**Directions**
Set down each line of the material that follows, exactly, with no pictures.

····················

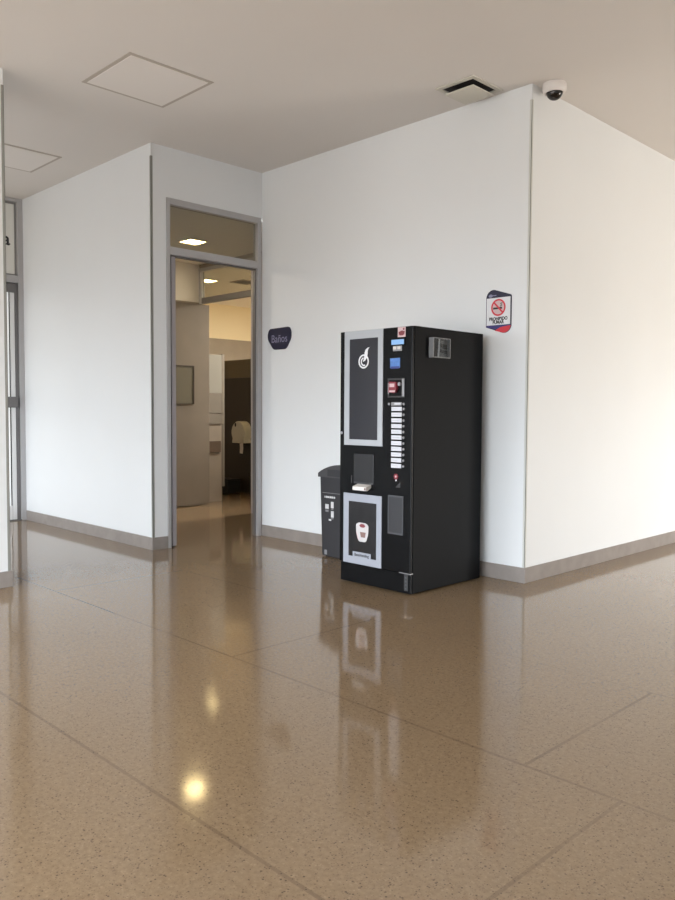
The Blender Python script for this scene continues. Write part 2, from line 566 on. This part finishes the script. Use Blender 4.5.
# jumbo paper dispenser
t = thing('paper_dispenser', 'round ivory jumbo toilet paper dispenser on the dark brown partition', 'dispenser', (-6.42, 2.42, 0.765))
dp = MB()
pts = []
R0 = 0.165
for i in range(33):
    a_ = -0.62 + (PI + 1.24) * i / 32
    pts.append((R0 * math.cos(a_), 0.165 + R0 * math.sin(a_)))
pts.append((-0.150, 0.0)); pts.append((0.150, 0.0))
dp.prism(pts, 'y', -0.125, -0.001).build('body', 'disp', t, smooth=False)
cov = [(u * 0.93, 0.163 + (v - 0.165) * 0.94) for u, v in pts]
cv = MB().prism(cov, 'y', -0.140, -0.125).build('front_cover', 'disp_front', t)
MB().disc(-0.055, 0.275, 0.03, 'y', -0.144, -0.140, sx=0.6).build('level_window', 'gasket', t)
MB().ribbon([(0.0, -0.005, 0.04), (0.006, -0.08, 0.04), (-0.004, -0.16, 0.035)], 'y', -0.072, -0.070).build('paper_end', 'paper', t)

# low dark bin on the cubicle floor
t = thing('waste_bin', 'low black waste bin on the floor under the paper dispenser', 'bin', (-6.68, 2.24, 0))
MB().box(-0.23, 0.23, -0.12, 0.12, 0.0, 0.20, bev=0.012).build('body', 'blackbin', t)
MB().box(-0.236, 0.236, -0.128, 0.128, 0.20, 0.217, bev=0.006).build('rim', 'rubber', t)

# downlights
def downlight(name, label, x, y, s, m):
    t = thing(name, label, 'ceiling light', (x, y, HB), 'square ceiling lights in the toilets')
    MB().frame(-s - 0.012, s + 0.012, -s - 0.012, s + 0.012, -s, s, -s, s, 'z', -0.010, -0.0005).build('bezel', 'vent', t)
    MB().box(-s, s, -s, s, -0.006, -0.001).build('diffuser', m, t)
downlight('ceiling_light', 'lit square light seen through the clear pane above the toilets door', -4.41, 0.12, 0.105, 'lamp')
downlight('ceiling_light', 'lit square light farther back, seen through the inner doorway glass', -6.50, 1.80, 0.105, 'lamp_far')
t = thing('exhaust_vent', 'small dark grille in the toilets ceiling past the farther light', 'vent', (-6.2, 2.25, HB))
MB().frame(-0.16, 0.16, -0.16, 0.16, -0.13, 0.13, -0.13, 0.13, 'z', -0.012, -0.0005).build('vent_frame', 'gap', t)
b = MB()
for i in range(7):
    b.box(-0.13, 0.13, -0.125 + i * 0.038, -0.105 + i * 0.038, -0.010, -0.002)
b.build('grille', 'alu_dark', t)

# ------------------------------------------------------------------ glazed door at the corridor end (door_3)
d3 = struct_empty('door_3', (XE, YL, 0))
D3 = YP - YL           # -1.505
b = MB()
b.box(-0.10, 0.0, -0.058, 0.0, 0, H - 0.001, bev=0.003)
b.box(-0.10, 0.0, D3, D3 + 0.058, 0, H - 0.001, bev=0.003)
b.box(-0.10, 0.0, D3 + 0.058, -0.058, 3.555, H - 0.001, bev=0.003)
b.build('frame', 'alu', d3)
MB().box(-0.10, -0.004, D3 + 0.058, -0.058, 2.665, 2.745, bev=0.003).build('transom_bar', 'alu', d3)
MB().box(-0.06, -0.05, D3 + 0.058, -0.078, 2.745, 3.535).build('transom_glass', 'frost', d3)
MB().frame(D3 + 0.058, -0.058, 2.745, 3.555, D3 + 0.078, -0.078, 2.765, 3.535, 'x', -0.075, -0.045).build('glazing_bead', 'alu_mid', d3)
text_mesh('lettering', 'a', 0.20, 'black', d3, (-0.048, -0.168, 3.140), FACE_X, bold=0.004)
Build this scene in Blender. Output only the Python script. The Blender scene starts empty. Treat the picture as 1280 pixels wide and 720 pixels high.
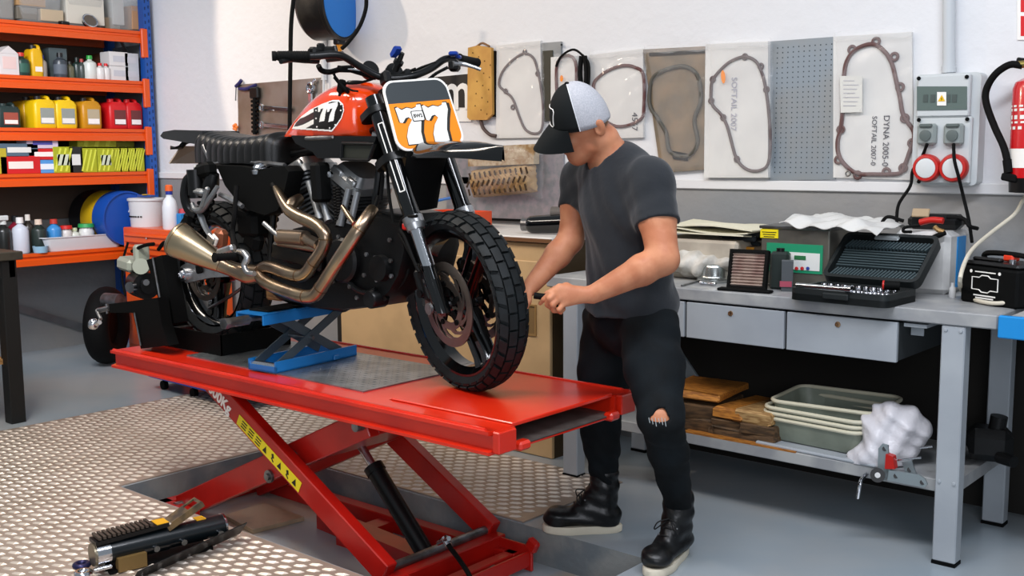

····················

**Output below**
The Blender Python script for this scene continues. Write part 2, from line 566 on. This part finishes the script. Use Blender 4.5.
# jumbo paper dispenser
t = thing('paper_dispenser', 'round ivory jumbo toilet paper dispenser on the dark brown partition', 'dispenser', (-6.42, 2.42, 0.765))
dp = MB()
pts = []
R0 = 0.165
for i in range(33):
    a_ = -0.62 + (PI + 1.24) * i / 32
    pts.append((R0 * math.cos(a_), 0.165 + R0 * math.sin(a_)))
pts.append((-0.150, 0.0)); pts.append((0.150, 0.0))
dp.prism(pts, 'y', -0.125, -0.001).build('body', 'disp', t, smooth=False)
cov = [(u * 0.93, 0.163 + (v - 0.165) * 0.94) for u, v in pts]
cv = MB().prism(cov, 'y', -0.140, -0.125).build('front_cover', 'disp_front', t)
MB().disc(-0.055, 0.275, 0.03, 'y', -0.144, -0.140, sx=0.6).build('level_window', 'gasket', t)
MB().ribbon([(0.0, -0.005, 0.04), (0.006, -0.08, 0.04), (-0.004, -0.16, 0.035)], 'y', -0.072, -0.070).build('paper_end', 'paper', t)

# low dark bin on the cubicle floor
t = thing('waste_bin', 'low black waste bin on the floor under the paper dispenser', 'bin', (-6.68, 2.24, 0))
MB().box(-0.23, 0.23, -0.12, 0.12, 0.0, 0.20, bev=0.012).build('body', 'blackbin', t)
MB().box(-0.236, 0.236, -0.128, 0.128, 0.20, 0.217, bev=0.006).build('rim', 'rubber', t)

# downlights
def downlight(name, label, x, y, s, m):
    t = thing(name, label, 'ceiling light', (x, y, HB), 'square ceiling lights in the toilets')
    MB().frame(-s - 0.012, s + 0.012, -s - 0.012, s + 0.012, -s, s, -s, s, 'z', -0.010, -0.0005).build('bezel', 'vent', t)
    MB().box(-s, s, -s, s, -0.006, -0.001).build('diffuser', m, t)
downlight('ceiling_light', 'lit square light seen through the clear pane above the toilets door', -4.41, 0.12, 0.105, 'lamp')
downlight('ceiling_light', 'lit square light farther back, seen through the inner doorway glass', -6.50, 1.80, 0.105, 'lamp_far')
t = thing('exhaust_vent', 'small dark grille in the toilets ceiling past the farther light', 'vent', (-6.2, 2.25, HB))
MB().frame(-0.16, 0.16, -0.16, 0.16, -0.13, 0.13, -0.13, 0.13, 'z', -0.012, -0.0005).build('vent_frame', 'gap', t)
b = MB()
for i in range(7):
    b.box(-0.13, 0.13, -0.125 + i * 0.038, -0.105 + i * 0.038, -0.010, -0.002)
b.build('grille', 'alu_dark', t)

# ------------------------------------------------------------------ glazed door at the corridor end (door_3)
d3 = struct_empty('door_3', (XE, YL, 0))
D3 = YP - YL           # -1.505
b = MB()
b.box(-0.10, 0.0, -0.058, 0.0, 0, H - 0.001, bev=0.003)
b.box(-0.10, 0.0, D3, D3 + 0.058, 0, H - 0.001, bev=0.003)
b.box(-0.10, 0.0, D3 + 0.058, -0.058, 3.555, H - 0.001, bev=0.003)
b.build('frame', 'alu', d3)
MB().box(-0.10, -0.004, D3 + 0.058, -0.058, 2.665, 2.745, bev=0.003).build('transom_bar', 'alu', d3)
MB().box(-0.06, -0.05, D3 + 0.058, -0.078, 2.745, 3.535).build('transom_glass', 'frost', d3)
MB().frame(D3 + 0.058, -0.058, 2.745, 3.555, D3 + 0.078, -0.078, 2.765, 3.535, 'x', -0.075, -0.045).build('glazing_bead', 'alu_mid', d3)
text_mesh('lettering', 'a', 0.20, 'black', d3, (-0.048, -0.168, 3.140), FACE_X, bold=0.004)
Build this scene in Blender. Output only the Python script. The Blender scene starts empty. Treat the picture as 1280 pixels wide and 720 pixels high.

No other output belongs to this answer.